Les sondages l’acculent. Ses troupes le lâchent, son visage s’effaçant des affiches de campagne. Emmanuel Macron n’en a cure : le chef de l’Etat reste sourd aux appels au silence de son camp et multiplie les prises de parole en vue des législatives. Ici, un podcast pour justifier sa dissolution de l’Assemblée nationale et étriller ses rivaux. Là, une lettre aux Français.

Dans cette missive, Emmanuel Macron dessine son futur gouvernement idéal. Celui-ci rassemblerait "les républicains de sensibilités diverses qui auront su par leur courage s’opposer aux extrêmes". Qu’importent les sondages promettant au Rassemblement national de tutoyer la majorité absolue le 7 juillet : le président de la République guette un trou de souris pour reprendre la main. "Ce retour au peuple peut conduire à cette coalition, voire la contraindre", espère un proche. Elle est la planche de salut des macronistes. "Si on revient à 150, que 50 LR traînent avec 80 socialistes, pourquoi ne pas se mettre d’accord sur quelques grands trucs ?", confiait récemment un candidat Renaissance. Et préserver le pays d’un blocage mortifère.

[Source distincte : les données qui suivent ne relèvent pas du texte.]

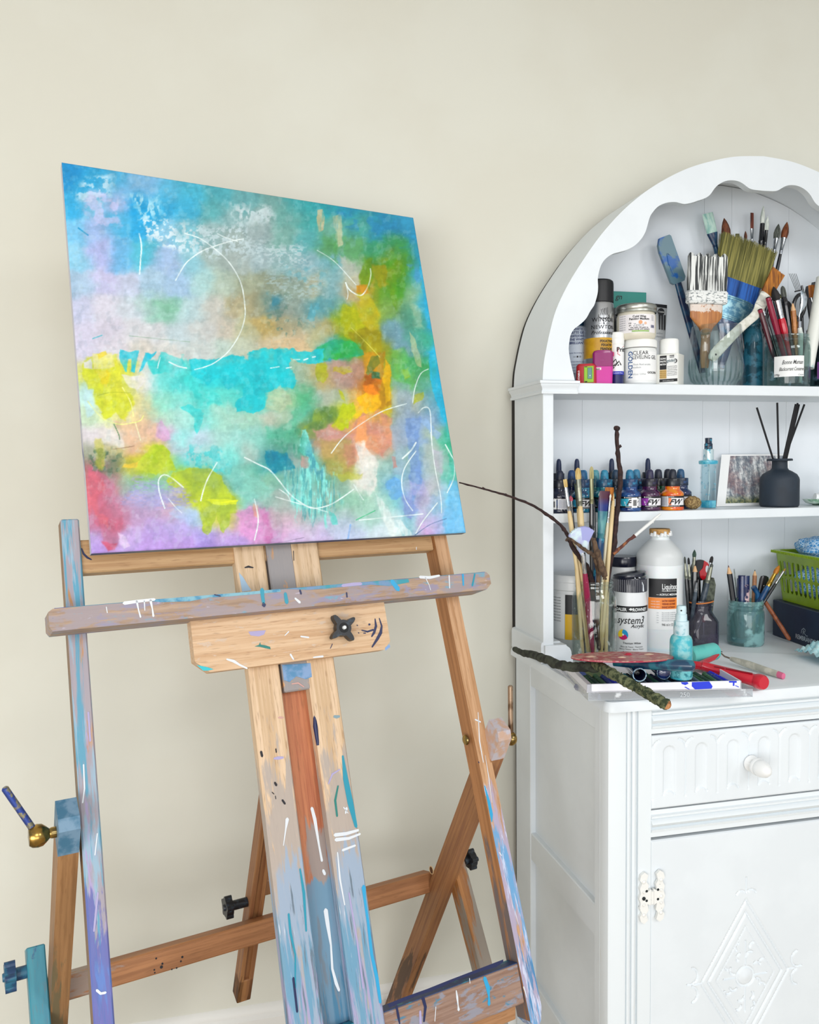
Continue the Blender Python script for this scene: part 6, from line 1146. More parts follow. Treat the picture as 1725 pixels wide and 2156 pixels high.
# reed diffuser
p=on(1641,1.712,S2); m_=mpp(p); z=lambda y:(1061-y)*m_; t=thing('diffuser_bottle','matt charcoal-blue bottle of a reed diffuser with flared rim','bottle',M=up(p))
g=G(); DF=mat('matt charcoal','212e3c',.62,c2='1d2834',sc=20); R=39*m_
g.lathe([(0,0),(R*.93,0),(R*.99,.003),(R,.008),(R,z(1005)),(R*.97,z(1000)),(R*.86,z(993)),(R*.62,z(987)),(R*.46,z(984)),(R*.40,z(980)),(R*.385,z(966)),(R*.42,z(965.5)),(R*.64,z(965)),(R*.655,z(963)),(R*.62,z(960.5)),(R*.30,z(960.5)),(R*.28,z(975)),(0,z(975))],DF,48); g.build('body',t)
RDm=mat('black reed','17171b',.8)
for i,(tx,ty,bx,by,dY,lab) in enumerate(((1594,858,1642,1010,.004,'black reed leaning furthest left in the charcoal diffuser'),(1637,848,1641,1010,.0,'upright black reed in the charcoal diffuser'),(1676,851,1640,1010,-.006,'black reed at the left of the right-leaning bundle'),(1680,849,1643,1010,.0,'black reed in the middle of the right-leaning bundle'),(1683,852,1646,1010,.006,'black reed at the right of the bundle'),(1694,852,1636,1010,.01,'black reed leaning furthest right in the charcoal diffuser'))):
    A=P(bx,by,Y=1.712-dY*.5); B_=P(tx,ty,Y=1.722+dY*2); stick('diffuser_reed',lab,'reed',[A,B_],.0023,RDm,group='reeds in the diffuser bottle',seg=10)
# glass ornament at the right edge
p=on(1738,1.735,S2); m_=mpp(p); t=thing('glass_dish','green-tinged glass dish with a white curled rim, cut by the picture edge','ornament',M=Matrix.Translation(p)); GG=mat('green marbled glass','2f7f50',.1,c2='c4d8cc',sc=50,coat=.8)
g=G(); g.lathe([(0,0),(.030,0),(.052,.006),(.060,.015),(.055,.0145),(.03,.007),(0,.006)],GG,40,squash=.55); g.build('bowl',t)
g=G(); g.tube(knots([(-.040,-.012,.020),(-.030,-.014,.019),(-.026,-.014,.026),(-.012,-.012,.034),(.01,-.01,.036)],4,0,1),[.0075+.002*math.cos(i*.4) for i in range(17)],mat('white enamel','eef2f4',.12,coat=.8),14); g.build('curled_rim',t)
g=G(); g.lathe([(0,-.003),(.016,-.003),(.019,0),(.016,.003),(0,.004)],mat('mirror','9aa0a8',.05,1.),28,Matrix.Translation((.004,-.002,.052))@Matrix.Rotation(PI/2,4,'X')); g.lathe([(.016,-.0035),(.0195,-.003),(.0205,0),(.0195,.003),(.016,.0035)],BLK,28,Matrix.Translation((.004,-.002,.052))@Matrix.Rotation(PI/2,4,'X')); g.tube([(.004,0,.010),(.004,0,.034)],.004,BLK,8); g.build('round_mirror',t)
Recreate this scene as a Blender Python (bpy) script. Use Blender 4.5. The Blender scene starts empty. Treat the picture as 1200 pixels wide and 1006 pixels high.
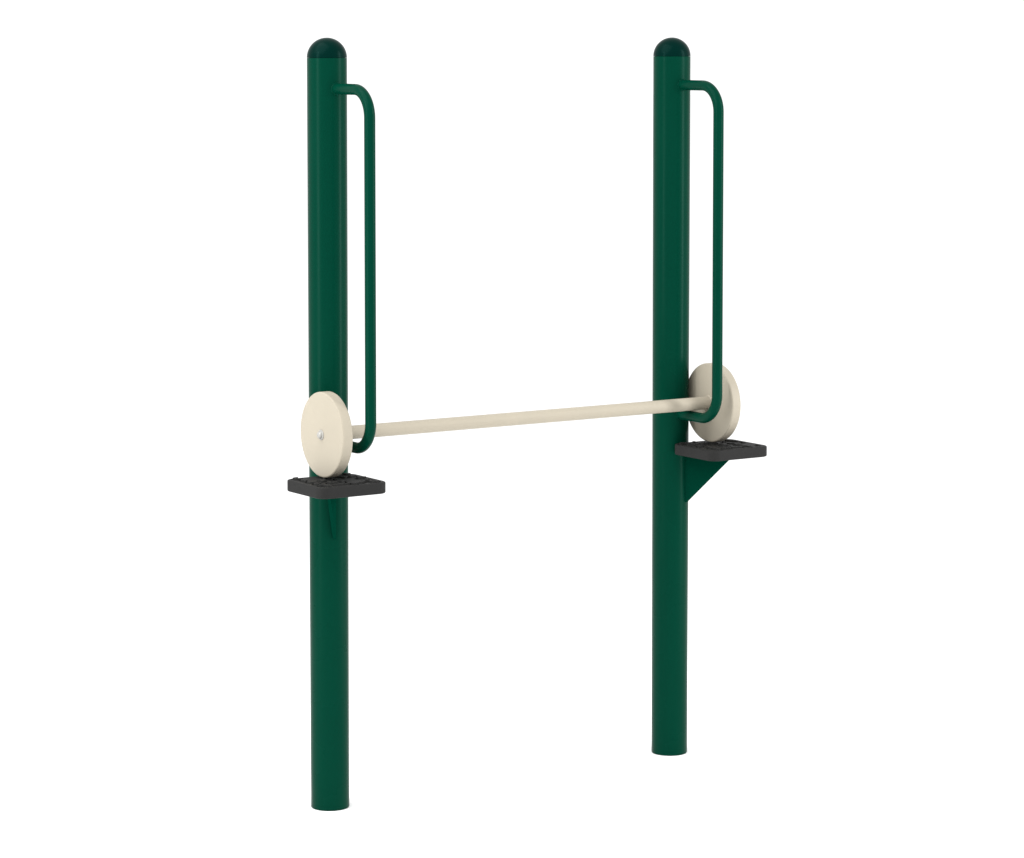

Rhétorique ultra-offensive

Malgré quelques consultations d’usage, le chef de l’Etat n’a jamais tenté de mettre sur pied cette coalition après les élections législatives de 2022. Aucune offre d’alliance n’a été soumise à la droite - partenaire peu fiable et turbulent - pour arracher la quarantaine de sièges manquants à l’Assemblée nationale. Il s’y essaie deux ans plus tard. Mais c’est un président démonétisé qui lance un appel aux "responsables politiques des forces de l’arc républicain". Son invitation est parsemée d’ambiguïtés stratégiques, tant le président dévoile des visages contradictoires. Côté pile : l’apôtre du rassemblement. Côté face : le chef de meute, adepte d’une rhétorique ultra-offensive. Emmanuel Macron a tancé lundi les programmes des "deux extrêmes", suspects de conduire la France à la "guerre civile". Renvoyant ainsi dos à dos Le Rassemblement national et le Nouveau Front populaire (NFP).

Alors, avec qui s'allier ? Les Républicains (LR) sont affaiblis par l'accord noué entre Eric Ciotti et le RN. L’exécutif nourrit une relation ambivalente avec les socialistes et écologistes, composantes modérées du NFP. Dans cette campagne, il les cache derrière l'épouvantail LFI afin d’effrayer l’électorat de centre-gauche. "Ceux qui disent ’Ne vous inquiétez pas, après ces élections législatives, la gauche se redivisera et les sociaux-démocrates se sépareront des insoumis', ont fait le même coup aux Français au moment des européennes, raillait lundi Gabriel Attal sur France 5. Ils n’ont pas attendu 24 heures pour recréer la Nupes et se remettre derrière Jean-Luc Mélenchon."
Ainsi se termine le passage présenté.